Étant donné leur maillage territorial sans équivalent et leur contact avec les populations, les forces de sécurité pourraient également contribuer à la réduction de la fracture numérique en exerçant un rôle de soutien et de conseil dans les zones les plus reculées. En somme, l’objectif est de simplifier le quotidien des acteurs de la sécurité et leur dégager du temps pour être au plus près des usagers et se focaliser sur leur cœur de métier.

Les nouvelles technologies que sont l’IA, l’IoT, les Robots, la 5G, ou la Blockchain représentent de nouvelles opportunités dont les acteurs de la sécurité intérieure doivent pleinement se saisir afin d’être en capacité de répondre aux nouvelles menaces et aux attentes des citoyens.

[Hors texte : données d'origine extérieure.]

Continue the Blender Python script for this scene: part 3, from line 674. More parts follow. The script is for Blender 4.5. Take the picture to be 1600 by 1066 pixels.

Pour autant, cela impose de réinterroger les doctrines d’emploi et nécessite de ce fait un accompagnement managérial fort pour que les technologies puissent être appréhendées par les agents et pleinement inscrites dans les nouveaux modes d’organisation des acteurs de la sécurité intérieure.

Cette nécessité d’évoluer à la fois sur le plan technologique et organisationnel amène également à interroger l’évolution de certaines réglementations eu égard aux limites législatives concernant par exemple l’usage de la vidéo, des drones ou encore de technologies de reconnaissance sur la voie publique, dans le but d’accélérer l’adoption technologique nécessaire à la construction de la « sécurité augmentée ». Enfin, véritable pierre angulaire de la sécurité, la formation associée aux nouveaux outils, équipements et dispositifs constitue un défi majeur à ne pas rater.